## [SHORT EXERCISE]
Reproduce exactly the lines below, from the first through the one containing "white pot', 'crate')", and nothing more.

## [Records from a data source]
+++

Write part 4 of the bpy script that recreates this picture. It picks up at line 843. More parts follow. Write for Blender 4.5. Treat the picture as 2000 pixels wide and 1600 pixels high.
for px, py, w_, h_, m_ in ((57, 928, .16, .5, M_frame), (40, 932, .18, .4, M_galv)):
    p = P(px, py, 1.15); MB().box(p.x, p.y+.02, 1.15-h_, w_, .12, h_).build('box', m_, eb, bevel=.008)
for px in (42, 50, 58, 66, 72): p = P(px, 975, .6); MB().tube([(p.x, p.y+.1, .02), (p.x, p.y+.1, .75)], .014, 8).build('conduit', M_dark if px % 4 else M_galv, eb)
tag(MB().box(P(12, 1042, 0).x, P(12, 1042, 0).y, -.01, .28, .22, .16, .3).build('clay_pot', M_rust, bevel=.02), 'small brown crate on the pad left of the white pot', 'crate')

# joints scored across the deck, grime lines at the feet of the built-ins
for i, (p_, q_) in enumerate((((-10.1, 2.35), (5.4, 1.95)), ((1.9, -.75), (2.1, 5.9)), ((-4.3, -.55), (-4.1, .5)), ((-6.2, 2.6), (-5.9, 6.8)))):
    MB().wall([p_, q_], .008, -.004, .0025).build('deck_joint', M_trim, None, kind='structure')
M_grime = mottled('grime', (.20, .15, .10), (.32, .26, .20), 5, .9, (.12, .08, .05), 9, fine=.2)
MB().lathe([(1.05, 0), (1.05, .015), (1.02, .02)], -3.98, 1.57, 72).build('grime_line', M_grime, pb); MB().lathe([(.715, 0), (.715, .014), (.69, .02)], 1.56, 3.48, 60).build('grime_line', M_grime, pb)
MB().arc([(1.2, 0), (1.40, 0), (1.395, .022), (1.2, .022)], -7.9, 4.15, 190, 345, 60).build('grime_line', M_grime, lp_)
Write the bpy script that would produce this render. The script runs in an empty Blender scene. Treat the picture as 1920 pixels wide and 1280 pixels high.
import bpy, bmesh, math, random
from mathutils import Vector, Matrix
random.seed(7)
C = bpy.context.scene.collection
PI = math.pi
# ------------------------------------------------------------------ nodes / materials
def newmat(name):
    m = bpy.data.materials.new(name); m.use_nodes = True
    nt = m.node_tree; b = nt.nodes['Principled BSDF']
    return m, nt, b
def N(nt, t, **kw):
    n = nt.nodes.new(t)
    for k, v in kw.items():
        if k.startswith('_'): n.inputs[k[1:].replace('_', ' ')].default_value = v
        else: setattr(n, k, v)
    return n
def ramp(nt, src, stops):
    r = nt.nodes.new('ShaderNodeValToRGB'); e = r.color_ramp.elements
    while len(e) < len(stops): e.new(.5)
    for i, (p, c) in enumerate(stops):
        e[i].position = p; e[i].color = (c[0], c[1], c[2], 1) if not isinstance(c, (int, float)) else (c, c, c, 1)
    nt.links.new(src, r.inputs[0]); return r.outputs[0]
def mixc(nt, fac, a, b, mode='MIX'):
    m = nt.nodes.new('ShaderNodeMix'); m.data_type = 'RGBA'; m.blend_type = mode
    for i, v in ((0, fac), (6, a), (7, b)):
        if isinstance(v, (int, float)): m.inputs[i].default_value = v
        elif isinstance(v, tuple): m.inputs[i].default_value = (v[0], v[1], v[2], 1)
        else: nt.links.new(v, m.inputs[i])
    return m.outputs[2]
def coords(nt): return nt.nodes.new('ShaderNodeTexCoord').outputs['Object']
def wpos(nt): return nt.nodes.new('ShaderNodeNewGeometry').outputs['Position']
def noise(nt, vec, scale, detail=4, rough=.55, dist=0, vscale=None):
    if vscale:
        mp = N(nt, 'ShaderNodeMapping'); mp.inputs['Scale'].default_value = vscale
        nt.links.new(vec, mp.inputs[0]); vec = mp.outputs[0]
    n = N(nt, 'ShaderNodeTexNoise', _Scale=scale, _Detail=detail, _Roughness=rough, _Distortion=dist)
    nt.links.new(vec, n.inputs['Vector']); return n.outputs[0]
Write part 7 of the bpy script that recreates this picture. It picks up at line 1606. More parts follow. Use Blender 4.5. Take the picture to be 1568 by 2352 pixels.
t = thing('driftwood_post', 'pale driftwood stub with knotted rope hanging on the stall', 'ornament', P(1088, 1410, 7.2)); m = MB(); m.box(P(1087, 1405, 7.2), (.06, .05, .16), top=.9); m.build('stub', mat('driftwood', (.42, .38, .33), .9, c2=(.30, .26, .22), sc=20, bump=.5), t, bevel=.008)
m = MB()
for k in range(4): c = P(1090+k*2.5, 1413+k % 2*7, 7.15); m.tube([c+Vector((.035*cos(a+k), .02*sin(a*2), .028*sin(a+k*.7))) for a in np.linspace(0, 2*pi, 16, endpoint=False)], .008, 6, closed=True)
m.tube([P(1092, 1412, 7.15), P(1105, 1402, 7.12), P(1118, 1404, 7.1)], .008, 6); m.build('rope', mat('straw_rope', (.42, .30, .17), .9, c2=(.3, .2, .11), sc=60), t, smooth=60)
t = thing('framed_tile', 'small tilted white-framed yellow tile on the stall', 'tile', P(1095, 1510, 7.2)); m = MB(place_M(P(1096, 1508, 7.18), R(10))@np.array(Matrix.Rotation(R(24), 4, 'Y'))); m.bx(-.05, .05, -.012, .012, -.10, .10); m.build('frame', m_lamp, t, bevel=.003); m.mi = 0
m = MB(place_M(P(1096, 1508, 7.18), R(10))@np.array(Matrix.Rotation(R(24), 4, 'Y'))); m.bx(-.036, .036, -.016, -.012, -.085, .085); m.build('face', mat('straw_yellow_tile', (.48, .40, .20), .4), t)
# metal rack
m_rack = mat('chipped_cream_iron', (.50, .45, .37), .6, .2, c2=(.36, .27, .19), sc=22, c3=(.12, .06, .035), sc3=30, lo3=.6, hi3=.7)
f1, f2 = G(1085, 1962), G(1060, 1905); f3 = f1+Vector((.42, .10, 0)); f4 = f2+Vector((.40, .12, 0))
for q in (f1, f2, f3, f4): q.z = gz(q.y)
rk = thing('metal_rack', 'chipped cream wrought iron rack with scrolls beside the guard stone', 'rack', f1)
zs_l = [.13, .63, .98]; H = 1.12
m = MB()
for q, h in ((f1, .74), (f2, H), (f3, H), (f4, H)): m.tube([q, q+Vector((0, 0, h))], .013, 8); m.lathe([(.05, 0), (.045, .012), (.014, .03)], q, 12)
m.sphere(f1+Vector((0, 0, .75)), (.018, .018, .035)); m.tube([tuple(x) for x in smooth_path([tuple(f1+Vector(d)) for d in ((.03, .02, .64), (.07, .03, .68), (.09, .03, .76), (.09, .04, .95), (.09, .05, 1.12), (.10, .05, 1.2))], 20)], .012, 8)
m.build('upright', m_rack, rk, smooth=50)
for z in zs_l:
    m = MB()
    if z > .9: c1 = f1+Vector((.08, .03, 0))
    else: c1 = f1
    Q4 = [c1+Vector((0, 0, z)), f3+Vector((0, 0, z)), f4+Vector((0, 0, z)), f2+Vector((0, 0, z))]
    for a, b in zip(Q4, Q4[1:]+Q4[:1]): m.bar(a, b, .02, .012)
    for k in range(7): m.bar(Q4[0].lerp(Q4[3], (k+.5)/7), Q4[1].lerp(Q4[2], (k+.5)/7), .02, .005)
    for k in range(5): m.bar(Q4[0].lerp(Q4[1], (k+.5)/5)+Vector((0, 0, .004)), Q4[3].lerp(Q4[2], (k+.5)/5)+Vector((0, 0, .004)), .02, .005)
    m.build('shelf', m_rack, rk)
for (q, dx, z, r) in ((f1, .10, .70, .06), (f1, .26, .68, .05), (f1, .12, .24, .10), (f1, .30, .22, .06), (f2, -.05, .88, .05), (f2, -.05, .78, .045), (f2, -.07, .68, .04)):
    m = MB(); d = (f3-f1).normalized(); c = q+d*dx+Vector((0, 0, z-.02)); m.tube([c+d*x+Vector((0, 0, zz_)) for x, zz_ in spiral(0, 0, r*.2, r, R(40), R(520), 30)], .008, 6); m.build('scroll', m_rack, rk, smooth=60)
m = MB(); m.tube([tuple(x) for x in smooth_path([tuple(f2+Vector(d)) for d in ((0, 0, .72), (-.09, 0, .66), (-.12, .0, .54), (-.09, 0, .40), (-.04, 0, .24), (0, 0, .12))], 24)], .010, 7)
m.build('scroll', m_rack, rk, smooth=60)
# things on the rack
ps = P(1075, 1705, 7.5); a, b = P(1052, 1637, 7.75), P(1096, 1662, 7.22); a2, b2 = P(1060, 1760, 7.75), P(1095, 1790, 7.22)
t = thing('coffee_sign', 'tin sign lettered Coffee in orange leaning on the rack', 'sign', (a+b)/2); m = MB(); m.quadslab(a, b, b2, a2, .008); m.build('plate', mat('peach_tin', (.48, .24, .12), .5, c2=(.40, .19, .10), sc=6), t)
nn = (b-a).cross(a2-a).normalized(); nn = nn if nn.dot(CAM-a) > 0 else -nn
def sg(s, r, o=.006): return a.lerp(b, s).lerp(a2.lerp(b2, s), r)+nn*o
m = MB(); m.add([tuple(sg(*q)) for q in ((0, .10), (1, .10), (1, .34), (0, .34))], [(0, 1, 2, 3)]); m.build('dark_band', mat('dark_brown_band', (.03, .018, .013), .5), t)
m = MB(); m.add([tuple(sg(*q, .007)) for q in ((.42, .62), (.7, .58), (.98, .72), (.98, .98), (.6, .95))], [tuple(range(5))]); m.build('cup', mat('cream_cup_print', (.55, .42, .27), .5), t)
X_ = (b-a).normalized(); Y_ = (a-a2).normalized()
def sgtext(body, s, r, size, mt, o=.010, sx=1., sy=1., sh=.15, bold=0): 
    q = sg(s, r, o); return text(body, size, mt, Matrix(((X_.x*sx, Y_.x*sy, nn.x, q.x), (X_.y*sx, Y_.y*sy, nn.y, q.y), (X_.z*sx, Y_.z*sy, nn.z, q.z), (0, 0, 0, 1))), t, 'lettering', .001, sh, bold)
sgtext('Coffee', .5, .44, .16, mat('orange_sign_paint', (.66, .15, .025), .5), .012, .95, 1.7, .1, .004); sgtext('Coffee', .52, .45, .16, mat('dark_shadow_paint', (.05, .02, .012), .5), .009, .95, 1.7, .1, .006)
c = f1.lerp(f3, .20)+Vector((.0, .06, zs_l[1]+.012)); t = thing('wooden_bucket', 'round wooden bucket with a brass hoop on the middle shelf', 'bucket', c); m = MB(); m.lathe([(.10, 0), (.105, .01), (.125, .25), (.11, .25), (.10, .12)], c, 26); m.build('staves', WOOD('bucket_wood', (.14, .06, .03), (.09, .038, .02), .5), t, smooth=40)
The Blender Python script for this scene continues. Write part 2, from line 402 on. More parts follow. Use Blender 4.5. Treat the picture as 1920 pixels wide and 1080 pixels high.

+++

## [TASK OUTPUT]
Write part 4 of the bpy script that recreates this picture. It picks up at line 843. More parts follow. Write for Blender 4.5. Treat the picture as 2000 pixels wide and 1600 pixels high.
for px, py, w_, h_, m_ in ((57, 928, .16, .5, M_frame), (40, 932, .18, .4, M_galv)):
    p = P(px, py, 1.15); MB().box(p.x, p.y+.02, 1.15-h_, w_, .12, h_).build('box', m_, eb, bevel=.008)
for px in (42, 50, 58, 66, 72): p = P(px, 975, .6); MB().tube([(p.x, p.y+.1, .02), (p.x, p.y+.1, .75)], .014, 8).build('conduit', M_dark if px % 4 else M_galv, eb)
tag(MB().box(P(12, 1042, 0).x, P(12, 1042, 0).y, -.01, .28, .22, .16, .3).build('clay_pot', M_rust, bevel=.02), 'small brown crate on the pad left of the white pot', 'crate')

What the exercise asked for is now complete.